Task to complete | For each line below that includes the word "Blender", make a copy.

Scripts that build scenes:
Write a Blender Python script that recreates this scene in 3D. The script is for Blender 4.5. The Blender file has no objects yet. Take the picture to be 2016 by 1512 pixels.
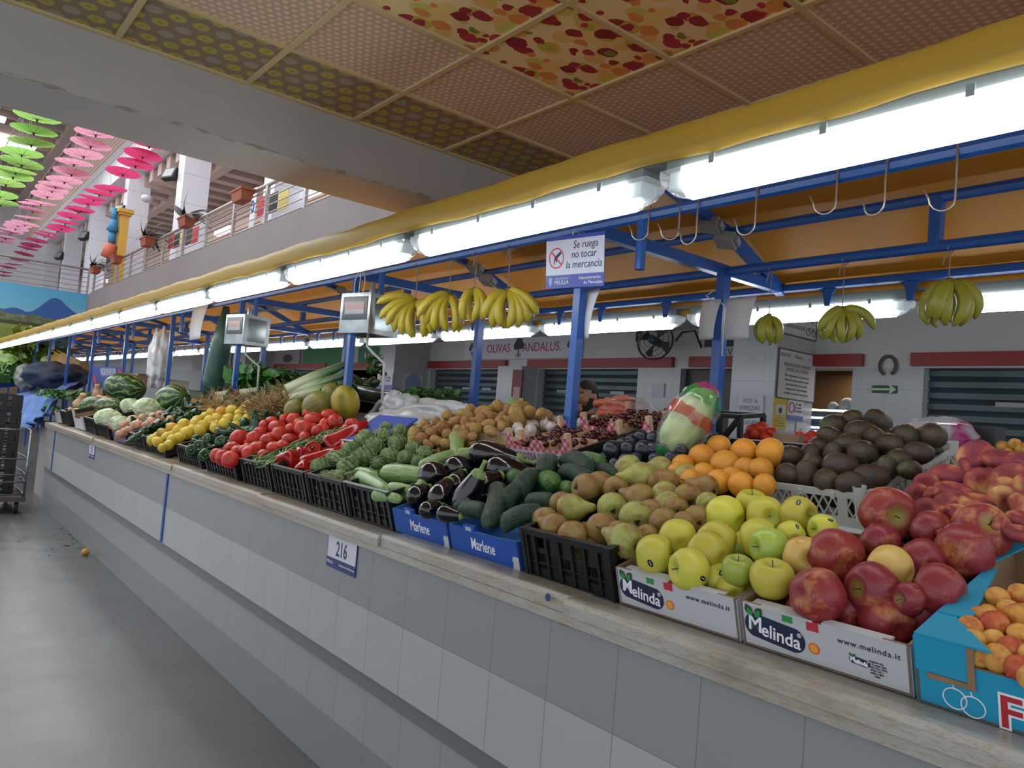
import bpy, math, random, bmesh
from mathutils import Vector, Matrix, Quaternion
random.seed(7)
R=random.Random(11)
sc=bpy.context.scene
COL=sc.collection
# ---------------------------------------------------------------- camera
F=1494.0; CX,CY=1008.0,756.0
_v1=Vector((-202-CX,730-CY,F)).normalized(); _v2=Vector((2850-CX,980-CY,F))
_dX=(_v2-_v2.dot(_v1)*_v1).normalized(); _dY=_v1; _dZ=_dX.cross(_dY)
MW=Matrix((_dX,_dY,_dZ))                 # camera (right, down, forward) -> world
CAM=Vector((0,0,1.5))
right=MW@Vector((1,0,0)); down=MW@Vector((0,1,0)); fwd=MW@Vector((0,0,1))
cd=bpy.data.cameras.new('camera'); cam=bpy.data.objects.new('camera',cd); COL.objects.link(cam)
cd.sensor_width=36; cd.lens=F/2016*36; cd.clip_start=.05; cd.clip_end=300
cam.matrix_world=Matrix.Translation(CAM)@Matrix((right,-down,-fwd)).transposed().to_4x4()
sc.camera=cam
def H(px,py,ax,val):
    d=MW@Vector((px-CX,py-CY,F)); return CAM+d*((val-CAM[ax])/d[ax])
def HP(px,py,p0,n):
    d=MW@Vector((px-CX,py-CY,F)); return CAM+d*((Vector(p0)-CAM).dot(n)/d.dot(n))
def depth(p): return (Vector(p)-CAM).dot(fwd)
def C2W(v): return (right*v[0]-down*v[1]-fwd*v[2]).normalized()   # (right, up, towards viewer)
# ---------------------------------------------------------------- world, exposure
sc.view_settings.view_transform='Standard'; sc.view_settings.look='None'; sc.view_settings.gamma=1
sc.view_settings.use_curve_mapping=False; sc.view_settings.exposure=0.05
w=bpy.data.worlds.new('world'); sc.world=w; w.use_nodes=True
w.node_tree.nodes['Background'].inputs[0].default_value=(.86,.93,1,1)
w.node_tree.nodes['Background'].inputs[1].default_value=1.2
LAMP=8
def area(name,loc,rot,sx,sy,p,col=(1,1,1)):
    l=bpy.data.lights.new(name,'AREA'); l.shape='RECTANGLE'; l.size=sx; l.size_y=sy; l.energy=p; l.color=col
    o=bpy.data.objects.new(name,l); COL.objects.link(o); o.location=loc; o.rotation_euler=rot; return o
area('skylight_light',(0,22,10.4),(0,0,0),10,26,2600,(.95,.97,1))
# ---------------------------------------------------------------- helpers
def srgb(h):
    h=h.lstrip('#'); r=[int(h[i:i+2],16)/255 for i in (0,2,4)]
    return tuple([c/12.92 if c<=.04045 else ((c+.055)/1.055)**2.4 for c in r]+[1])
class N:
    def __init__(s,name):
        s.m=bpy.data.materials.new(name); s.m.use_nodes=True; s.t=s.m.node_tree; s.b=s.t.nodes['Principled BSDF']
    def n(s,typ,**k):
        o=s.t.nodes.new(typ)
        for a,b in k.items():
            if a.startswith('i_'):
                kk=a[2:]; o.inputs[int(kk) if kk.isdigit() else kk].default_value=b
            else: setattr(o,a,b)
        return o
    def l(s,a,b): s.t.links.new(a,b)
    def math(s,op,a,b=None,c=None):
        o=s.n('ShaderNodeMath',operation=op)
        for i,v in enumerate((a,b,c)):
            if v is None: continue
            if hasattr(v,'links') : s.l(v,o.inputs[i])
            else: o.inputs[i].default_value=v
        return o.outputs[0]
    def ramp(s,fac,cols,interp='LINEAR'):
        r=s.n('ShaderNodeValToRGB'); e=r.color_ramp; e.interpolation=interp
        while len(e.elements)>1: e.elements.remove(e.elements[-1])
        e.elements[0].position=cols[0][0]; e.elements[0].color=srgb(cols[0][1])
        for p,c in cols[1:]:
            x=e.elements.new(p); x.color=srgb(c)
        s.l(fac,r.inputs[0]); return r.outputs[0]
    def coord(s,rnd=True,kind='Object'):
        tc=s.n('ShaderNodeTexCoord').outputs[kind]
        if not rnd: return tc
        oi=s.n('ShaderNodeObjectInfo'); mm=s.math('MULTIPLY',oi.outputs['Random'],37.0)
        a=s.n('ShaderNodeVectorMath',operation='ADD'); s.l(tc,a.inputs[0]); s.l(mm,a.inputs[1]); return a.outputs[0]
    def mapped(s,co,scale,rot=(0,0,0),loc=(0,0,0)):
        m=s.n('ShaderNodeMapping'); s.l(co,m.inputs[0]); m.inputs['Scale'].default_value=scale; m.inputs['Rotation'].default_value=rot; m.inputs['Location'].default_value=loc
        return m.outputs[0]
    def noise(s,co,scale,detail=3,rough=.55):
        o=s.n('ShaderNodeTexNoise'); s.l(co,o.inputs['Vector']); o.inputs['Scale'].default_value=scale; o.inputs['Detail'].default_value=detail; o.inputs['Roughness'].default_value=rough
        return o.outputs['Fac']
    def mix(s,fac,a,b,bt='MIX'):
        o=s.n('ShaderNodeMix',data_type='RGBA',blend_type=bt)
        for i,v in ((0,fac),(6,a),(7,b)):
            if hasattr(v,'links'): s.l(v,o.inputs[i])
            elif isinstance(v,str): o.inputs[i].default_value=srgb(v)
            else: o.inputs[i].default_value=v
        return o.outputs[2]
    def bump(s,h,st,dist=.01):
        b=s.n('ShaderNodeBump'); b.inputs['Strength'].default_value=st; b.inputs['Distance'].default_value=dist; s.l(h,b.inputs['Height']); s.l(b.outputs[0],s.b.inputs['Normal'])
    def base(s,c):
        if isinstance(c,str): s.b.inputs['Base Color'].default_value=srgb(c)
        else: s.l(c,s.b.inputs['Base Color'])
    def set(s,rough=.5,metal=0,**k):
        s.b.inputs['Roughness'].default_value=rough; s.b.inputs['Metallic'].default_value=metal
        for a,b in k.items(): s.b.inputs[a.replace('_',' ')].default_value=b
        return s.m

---

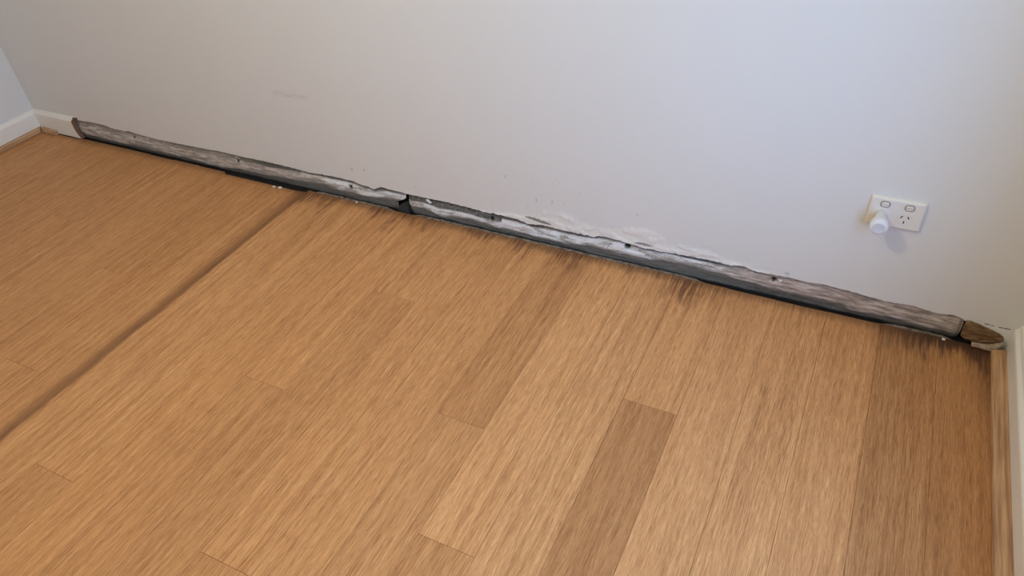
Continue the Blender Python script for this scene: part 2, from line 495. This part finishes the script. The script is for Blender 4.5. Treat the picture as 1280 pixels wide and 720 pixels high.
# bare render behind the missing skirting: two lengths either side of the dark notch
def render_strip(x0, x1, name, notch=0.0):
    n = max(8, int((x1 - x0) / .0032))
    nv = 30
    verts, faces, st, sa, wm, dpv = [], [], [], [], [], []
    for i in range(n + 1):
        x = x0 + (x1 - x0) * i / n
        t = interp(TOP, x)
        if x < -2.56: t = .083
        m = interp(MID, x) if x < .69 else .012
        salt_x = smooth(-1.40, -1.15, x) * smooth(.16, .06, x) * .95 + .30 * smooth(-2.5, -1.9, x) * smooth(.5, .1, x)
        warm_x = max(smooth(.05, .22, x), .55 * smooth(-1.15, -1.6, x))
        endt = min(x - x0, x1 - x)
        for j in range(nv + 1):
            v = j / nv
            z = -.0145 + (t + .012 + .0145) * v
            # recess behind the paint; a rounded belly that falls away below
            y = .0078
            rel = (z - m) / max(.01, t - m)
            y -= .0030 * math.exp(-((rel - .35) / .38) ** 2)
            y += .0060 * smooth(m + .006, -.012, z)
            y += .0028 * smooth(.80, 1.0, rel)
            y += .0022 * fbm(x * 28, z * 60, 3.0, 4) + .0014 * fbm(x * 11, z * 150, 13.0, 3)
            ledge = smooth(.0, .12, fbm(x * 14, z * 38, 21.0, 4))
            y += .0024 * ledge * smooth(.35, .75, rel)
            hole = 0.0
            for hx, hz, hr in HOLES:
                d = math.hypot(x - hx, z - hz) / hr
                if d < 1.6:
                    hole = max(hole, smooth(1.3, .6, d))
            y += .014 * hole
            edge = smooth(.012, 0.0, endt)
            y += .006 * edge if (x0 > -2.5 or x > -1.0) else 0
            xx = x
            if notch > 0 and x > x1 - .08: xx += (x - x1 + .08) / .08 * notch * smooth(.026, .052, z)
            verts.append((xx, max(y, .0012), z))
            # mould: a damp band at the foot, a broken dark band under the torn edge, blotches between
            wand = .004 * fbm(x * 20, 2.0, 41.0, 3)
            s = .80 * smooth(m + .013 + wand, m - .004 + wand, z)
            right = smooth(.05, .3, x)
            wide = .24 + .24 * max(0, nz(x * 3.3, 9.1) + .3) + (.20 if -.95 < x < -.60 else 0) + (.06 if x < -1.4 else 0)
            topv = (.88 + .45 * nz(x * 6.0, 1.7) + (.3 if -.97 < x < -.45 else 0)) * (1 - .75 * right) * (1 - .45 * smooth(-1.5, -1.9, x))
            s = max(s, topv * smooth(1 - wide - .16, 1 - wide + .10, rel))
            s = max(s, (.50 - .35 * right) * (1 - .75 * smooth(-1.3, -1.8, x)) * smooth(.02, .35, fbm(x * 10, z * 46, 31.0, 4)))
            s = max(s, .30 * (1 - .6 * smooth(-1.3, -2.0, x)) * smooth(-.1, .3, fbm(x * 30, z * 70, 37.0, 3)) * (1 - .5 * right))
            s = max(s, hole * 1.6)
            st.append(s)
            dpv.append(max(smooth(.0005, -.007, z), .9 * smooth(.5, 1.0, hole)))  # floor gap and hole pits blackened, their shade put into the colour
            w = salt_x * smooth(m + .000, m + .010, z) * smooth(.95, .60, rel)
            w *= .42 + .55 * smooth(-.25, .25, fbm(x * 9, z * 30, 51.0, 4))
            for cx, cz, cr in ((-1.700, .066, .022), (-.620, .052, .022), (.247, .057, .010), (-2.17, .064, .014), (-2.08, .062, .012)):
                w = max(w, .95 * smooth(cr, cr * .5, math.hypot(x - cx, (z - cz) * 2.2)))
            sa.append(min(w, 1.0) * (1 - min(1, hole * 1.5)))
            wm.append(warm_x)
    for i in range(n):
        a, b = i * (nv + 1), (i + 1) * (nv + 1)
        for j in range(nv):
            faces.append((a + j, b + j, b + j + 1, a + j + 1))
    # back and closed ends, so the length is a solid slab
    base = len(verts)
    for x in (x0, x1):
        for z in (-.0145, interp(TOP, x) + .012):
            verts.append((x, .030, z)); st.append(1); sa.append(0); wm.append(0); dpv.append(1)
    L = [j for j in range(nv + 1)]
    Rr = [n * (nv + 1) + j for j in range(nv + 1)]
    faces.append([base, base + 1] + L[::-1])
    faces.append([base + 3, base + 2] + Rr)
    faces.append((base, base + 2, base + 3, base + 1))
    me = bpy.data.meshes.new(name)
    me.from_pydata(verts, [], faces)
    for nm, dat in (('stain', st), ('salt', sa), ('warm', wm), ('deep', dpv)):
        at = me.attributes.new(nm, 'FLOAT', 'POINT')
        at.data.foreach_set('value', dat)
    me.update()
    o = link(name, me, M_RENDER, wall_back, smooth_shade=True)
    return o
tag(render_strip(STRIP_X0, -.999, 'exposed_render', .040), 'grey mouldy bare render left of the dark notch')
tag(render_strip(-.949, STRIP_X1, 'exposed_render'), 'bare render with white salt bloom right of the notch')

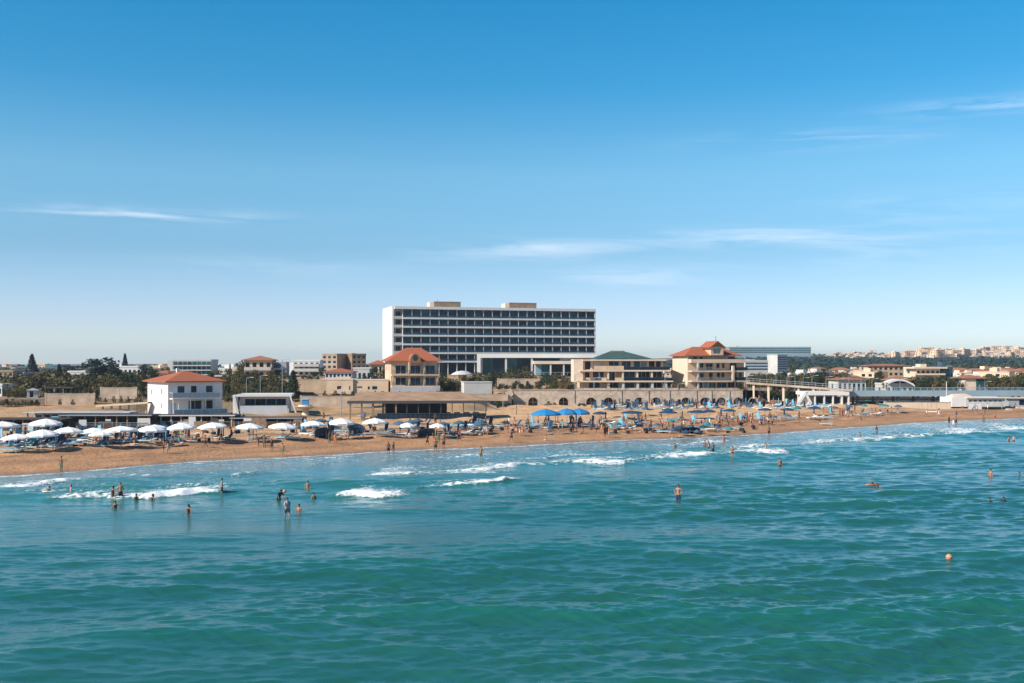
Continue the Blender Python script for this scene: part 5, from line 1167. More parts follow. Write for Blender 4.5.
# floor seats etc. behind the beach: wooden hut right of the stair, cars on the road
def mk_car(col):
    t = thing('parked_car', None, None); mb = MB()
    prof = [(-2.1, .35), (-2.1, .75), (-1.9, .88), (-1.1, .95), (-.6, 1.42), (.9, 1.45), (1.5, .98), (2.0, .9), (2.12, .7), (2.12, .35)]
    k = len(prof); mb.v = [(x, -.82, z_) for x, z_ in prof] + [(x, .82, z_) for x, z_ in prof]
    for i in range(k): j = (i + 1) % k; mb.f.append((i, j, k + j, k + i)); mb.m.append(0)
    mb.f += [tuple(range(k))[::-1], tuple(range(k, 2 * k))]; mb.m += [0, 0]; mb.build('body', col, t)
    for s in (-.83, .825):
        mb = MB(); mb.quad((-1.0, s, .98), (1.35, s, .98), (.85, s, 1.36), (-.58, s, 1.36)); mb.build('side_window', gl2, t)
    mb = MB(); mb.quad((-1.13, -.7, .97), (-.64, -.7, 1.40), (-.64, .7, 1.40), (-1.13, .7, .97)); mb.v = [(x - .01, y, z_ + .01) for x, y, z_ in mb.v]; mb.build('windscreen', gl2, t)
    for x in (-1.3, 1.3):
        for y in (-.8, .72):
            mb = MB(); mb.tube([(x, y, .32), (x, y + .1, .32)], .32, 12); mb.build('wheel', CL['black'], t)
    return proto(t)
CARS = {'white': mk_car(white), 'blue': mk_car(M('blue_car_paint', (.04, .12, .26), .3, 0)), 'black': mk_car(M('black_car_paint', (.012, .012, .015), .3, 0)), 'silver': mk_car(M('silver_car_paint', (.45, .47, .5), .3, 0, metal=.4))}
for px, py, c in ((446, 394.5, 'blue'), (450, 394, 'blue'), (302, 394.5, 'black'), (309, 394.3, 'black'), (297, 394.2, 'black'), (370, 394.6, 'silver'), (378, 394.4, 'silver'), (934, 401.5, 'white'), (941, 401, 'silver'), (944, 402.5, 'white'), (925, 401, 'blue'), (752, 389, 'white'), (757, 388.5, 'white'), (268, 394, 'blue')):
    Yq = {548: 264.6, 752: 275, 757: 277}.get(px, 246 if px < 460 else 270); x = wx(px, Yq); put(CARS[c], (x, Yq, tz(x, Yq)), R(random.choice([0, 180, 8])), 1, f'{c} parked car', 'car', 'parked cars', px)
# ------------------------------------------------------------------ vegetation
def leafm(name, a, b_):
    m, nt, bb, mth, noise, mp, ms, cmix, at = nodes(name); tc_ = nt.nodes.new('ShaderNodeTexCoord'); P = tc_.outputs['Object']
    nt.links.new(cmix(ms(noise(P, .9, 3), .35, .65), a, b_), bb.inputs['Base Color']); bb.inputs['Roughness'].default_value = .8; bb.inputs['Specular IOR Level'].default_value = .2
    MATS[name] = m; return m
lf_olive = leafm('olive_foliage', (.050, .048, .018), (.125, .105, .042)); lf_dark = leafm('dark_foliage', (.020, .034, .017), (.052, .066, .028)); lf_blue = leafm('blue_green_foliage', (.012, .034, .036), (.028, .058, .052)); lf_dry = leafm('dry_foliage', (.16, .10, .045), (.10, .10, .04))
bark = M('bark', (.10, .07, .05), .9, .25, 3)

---

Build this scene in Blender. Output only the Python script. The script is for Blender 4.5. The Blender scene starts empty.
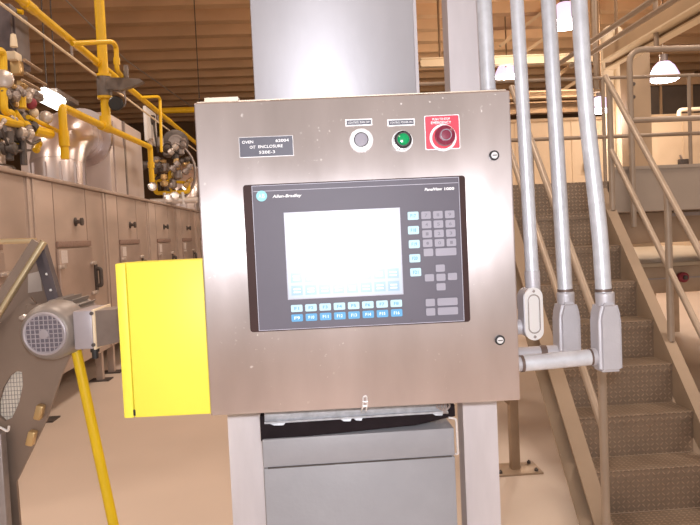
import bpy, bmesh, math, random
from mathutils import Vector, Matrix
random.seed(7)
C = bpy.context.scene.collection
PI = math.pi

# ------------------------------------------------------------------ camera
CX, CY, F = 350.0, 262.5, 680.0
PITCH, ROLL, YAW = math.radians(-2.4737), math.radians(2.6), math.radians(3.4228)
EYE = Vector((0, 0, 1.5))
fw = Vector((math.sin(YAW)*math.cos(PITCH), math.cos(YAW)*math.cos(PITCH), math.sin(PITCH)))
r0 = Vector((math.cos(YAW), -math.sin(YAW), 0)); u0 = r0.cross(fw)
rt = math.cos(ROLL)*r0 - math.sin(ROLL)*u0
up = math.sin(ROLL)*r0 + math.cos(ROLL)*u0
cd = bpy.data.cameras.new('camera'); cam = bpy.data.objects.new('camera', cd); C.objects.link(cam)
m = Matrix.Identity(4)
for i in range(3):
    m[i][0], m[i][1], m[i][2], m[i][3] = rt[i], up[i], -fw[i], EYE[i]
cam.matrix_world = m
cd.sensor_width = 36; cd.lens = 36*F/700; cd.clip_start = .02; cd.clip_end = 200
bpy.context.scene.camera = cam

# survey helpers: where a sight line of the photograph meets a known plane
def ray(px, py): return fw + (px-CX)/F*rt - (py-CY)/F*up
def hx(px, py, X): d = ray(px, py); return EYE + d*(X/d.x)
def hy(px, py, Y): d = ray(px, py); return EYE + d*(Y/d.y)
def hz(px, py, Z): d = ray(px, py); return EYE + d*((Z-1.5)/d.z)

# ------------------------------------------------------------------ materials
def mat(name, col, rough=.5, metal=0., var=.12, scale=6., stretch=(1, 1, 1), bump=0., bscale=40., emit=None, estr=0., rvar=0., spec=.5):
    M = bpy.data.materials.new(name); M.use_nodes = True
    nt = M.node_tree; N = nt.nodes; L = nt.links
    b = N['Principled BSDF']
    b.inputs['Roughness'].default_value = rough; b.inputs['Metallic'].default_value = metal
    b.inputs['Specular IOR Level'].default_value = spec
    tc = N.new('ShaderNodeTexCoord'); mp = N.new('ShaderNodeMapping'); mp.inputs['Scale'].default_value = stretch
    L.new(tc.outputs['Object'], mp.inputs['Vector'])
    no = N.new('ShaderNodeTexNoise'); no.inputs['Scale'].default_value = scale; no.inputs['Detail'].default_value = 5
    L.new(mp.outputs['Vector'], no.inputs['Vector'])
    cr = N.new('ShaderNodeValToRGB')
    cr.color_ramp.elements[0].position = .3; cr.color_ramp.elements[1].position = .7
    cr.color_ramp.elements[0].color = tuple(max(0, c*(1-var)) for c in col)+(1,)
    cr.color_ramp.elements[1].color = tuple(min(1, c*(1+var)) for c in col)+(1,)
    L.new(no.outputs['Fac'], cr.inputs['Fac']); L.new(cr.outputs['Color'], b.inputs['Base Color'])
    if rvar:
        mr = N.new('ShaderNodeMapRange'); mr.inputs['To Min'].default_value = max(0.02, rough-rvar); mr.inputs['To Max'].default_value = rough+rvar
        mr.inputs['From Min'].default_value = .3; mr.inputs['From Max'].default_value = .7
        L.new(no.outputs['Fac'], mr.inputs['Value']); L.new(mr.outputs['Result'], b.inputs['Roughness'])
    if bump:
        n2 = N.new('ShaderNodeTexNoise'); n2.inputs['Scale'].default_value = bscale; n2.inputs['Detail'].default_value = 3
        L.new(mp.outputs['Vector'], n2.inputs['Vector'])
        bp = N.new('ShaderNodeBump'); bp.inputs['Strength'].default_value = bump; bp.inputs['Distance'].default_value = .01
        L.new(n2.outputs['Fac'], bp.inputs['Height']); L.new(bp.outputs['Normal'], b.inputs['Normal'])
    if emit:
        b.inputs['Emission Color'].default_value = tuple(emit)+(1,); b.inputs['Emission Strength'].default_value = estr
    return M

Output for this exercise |
Write a Blender Python script that recreates this scene in 3D. The script is for Blender 4.5. The Blender file has no objects yet. Take the picture to be 2016 by 1512 pixels.
Continue the Blender Python script for this scene: part 2, from line 495. This part finishes the script. The script is for Blender 4.5. Treat the picture as 1280 pixels wide and 720 pixels high.
Continue the Blender Python script for this scene: part 5, from line 1167. More parts follow. Write for Blender 4.5.
Build this scene in Blender. Output only the Python script. The script is for Blender 4.5. The Blender scene starts empty.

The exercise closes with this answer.